▶ Task instructions:
Say only how many lines contain the word "parts".

Source data:
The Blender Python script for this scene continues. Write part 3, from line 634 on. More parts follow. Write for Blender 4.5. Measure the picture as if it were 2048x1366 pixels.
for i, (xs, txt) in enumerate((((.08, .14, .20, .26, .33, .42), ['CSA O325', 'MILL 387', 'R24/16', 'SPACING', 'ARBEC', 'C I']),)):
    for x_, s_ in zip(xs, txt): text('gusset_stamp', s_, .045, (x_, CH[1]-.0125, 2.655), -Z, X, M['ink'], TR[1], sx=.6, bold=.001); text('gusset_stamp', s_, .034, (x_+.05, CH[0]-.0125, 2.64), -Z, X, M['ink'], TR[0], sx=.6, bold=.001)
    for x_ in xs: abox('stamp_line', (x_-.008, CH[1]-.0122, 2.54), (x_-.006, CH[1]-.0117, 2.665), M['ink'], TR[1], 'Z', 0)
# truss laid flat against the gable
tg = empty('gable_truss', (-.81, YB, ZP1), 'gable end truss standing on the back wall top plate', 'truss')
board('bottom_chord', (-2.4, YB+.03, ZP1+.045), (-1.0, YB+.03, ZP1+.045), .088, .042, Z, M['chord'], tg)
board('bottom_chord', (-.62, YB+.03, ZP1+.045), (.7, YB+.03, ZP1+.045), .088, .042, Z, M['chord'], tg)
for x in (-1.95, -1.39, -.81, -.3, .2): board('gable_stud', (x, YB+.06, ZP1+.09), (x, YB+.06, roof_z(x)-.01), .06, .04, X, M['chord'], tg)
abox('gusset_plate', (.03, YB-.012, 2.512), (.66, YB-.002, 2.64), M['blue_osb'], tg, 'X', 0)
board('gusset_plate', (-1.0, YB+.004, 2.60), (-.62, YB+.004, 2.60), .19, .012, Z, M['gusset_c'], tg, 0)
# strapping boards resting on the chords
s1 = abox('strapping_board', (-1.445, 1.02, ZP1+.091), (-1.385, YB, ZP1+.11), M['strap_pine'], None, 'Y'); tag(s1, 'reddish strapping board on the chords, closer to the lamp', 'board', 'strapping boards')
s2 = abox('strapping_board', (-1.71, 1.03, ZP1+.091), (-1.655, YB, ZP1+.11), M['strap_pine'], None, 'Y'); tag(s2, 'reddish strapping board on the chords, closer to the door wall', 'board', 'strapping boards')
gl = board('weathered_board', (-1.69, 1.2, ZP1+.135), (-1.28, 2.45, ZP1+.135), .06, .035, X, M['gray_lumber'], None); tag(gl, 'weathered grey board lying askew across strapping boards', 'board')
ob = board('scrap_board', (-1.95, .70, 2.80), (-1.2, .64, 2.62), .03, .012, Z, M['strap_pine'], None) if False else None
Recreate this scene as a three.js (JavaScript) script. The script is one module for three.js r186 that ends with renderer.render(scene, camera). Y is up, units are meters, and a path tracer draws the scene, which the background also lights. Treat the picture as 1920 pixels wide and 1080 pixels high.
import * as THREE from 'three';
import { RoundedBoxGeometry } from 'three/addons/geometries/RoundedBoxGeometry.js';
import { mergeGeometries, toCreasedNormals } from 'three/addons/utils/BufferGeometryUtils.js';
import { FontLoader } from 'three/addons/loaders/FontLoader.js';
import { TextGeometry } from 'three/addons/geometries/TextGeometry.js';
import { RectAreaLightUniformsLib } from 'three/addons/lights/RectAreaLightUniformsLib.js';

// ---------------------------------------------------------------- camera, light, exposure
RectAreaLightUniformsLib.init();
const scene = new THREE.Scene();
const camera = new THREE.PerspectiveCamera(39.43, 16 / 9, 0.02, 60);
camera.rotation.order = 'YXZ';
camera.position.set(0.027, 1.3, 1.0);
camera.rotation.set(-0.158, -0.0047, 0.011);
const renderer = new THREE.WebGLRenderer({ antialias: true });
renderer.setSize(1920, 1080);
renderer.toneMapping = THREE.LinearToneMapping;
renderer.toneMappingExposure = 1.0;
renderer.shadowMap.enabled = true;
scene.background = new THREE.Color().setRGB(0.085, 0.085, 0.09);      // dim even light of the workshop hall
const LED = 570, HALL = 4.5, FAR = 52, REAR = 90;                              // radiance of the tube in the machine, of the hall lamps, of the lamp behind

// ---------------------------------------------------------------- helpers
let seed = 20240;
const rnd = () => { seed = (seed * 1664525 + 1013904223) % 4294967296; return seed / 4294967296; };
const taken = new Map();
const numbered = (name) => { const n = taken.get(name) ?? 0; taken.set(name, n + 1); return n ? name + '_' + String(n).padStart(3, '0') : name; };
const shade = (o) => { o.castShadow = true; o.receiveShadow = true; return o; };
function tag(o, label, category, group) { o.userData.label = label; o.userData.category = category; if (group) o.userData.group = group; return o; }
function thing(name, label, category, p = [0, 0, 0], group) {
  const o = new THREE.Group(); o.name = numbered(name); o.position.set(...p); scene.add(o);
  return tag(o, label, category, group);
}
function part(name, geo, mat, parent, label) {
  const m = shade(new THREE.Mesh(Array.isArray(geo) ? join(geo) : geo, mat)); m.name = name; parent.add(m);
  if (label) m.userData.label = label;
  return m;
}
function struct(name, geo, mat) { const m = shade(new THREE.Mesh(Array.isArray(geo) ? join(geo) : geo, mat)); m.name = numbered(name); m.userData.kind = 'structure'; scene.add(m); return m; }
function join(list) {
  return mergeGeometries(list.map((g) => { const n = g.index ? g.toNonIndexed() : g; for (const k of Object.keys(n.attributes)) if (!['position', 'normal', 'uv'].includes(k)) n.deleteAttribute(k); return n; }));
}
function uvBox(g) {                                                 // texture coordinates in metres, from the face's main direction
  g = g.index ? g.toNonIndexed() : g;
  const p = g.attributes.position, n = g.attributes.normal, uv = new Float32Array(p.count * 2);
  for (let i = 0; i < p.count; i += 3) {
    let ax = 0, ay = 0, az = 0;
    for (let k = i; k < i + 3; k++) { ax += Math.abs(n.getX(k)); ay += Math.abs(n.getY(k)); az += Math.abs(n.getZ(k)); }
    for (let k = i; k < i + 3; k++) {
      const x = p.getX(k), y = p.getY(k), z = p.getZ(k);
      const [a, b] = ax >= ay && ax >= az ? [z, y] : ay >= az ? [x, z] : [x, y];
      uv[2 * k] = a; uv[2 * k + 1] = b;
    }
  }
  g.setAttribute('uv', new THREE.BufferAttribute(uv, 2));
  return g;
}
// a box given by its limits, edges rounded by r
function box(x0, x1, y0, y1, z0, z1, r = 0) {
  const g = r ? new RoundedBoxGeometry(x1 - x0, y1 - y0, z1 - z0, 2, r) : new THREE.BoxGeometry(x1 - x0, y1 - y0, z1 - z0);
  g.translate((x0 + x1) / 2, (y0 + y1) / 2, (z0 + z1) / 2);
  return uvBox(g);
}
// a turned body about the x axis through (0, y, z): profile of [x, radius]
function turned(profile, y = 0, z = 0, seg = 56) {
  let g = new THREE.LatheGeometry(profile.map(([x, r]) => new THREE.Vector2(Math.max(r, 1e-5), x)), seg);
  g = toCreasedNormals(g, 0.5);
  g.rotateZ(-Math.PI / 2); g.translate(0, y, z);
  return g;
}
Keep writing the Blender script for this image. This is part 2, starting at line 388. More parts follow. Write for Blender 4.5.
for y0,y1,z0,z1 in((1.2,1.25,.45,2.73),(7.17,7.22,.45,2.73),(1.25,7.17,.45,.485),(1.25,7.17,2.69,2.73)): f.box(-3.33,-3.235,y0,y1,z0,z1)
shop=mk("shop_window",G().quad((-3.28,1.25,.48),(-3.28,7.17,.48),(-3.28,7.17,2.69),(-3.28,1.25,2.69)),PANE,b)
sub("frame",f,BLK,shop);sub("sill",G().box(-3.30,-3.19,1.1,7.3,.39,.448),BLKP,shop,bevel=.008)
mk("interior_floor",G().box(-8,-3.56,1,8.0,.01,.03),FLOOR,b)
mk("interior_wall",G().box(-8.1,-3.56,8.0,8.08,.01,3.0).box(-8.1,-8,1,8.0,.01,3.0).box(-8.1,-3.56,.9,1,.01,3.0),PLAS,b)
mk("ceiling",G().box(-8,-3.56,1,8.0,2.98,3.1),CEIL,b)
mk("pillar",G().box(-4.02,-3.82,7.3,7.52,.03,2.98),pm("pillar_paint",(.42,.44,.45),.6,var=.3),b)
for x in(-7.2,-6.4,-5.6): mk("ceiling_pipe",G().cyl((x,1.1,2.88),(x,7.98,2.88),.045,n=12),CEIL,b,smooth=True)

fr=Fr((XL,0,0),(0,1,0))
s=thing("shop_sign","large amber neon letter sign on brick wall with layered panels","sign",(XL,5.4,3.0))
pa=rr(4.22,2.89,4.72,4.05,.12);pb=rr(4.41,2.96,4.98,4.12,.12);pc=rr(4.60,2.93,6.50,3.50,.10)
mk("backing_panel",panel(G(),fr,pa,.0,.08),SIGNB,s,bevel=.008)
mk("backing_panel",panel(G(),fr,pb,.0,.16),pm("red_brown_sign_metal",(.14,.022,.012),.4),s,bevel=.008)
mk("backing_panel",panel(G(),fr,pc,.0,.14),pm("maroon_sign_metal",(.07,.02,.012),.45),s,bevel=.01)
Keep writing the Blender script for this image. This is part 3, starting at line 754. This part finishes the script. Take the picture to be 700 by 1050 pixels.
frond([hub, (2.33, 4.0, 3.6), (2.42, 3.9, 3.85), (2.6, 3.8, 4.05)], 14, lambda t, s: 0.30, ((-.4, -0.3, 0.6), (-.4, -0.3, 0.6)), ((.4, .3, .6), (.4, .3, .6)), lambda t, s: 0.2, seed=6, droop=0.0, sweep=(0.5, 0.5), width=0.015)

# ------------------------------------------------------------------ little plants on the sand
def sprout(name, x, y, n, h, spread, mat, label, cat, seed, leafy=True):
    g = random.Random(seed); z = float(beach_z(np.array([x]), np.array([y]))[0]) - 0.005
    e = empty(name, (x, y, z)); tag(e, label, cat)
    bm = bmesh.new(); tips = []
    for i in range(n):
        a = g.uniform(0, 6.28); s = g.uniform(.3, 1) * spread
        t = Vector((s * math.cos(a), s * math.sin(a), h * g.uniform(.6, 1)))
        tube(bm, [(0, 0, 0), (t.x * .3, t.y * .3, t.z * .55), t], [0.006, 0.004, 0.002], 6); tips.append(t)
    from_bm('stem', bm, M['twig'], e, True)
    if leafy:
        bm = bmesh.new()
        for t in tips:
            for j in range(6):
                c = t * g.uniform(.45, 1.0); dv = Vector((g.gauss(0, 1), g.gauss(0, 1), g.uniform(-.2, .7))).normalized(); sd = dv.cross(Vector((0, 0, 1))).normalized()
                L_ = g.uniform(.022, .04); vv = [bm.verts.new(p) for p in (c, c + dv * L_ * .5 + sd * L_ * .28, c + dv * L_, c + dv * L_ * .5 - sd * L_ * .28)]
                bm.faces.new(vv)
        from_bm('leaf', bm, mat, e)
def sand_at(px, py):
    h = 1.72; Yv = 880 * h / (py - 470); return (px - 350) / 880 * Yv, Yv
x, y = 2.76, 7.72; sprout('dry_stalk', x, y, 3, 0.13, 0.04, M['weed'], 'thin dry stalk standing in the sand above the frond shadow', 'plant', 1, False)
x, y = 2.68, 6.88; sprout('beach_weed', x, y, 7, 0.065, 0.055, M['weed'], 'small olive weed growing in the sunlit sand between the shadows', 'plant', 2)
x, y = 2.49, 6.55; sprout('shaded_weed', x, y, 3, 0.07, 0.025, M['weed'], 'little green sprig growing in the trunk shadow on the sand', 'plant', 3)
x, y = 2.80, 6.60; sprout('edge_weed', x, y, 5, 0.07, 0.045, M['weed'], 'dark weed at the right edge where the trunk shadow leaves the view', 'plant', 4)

▶ Task result:
2